[SOURCE MATERIAL]
========
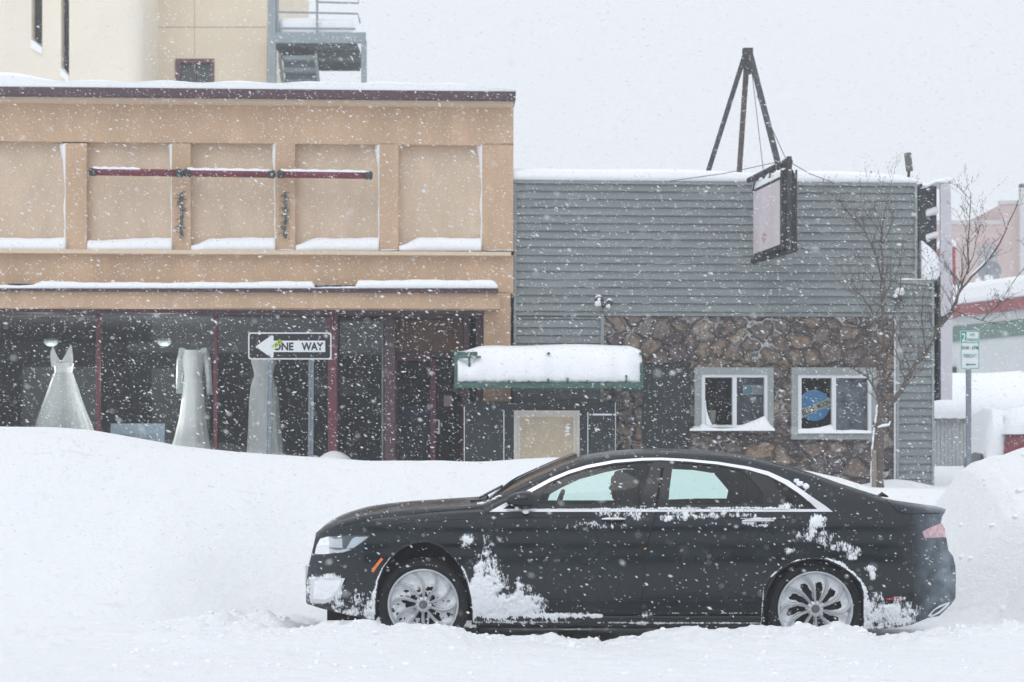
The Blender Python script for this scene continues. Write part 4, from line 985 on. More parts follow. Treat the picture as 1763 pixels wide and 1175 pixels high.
========
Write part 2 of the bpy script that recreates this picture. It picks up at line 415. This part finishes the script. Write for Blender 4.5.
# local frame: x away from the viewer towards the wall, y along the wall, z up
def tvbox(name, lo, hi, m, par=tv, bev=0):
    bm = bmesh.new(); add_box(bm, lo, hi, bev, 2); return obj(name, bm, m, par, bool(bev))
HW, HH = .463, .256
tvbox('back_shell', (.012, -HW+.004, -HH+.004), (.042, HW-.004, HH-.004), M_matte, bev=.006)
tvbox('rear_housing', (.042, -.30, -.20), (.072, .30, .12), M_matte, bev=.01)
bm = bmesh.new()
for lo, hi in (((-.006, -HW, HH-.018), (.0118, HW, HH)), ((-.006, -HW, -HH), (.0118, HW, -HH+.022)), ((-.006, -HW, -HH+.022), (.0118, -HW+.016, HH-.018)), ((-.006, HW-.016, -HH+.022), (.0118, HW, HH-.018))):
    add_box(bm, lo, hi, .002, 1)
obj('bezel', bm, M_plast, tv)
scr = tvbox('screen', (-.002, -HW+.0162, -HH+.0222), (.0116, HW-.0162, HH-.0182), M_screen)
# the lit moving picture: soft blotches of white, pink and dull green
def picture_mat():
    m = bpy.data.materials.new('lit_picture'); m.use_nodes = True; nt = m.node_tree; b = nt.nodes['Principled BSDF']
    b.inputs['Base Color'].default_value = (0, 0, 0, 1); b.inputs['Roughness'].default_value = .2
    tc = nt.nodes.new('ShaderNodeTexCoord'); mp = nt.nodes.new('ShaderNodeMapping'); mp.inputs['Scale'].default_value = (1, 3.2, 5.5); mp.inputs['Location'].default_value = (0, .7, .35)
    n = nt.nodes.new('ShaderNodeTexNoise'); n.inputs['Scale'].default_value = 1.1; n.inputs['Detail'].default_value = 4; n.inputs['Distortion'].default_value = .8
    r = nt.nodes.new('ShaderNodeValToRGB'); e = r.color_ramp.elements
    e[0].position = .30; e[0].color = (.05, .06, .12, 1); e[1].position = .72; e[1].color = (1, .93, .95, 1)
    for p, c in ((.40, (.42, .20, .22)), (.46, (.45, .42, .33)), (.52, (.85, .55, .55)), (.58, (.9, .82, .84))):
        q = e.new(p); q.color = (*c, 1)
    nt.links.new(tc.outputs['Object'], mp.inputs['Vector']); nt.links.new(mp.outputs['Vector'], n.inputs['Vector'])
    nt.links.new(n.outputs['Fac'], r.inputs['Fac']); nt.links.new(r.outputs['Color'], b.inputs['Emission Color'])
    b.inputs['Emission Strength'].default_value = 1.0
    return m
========
[WORK TO COMPLETE]
Scan the entries above and work out how many lines include the word "from"; the reply is that number alone.

[RESPONSE TO THE EXERCISE]
2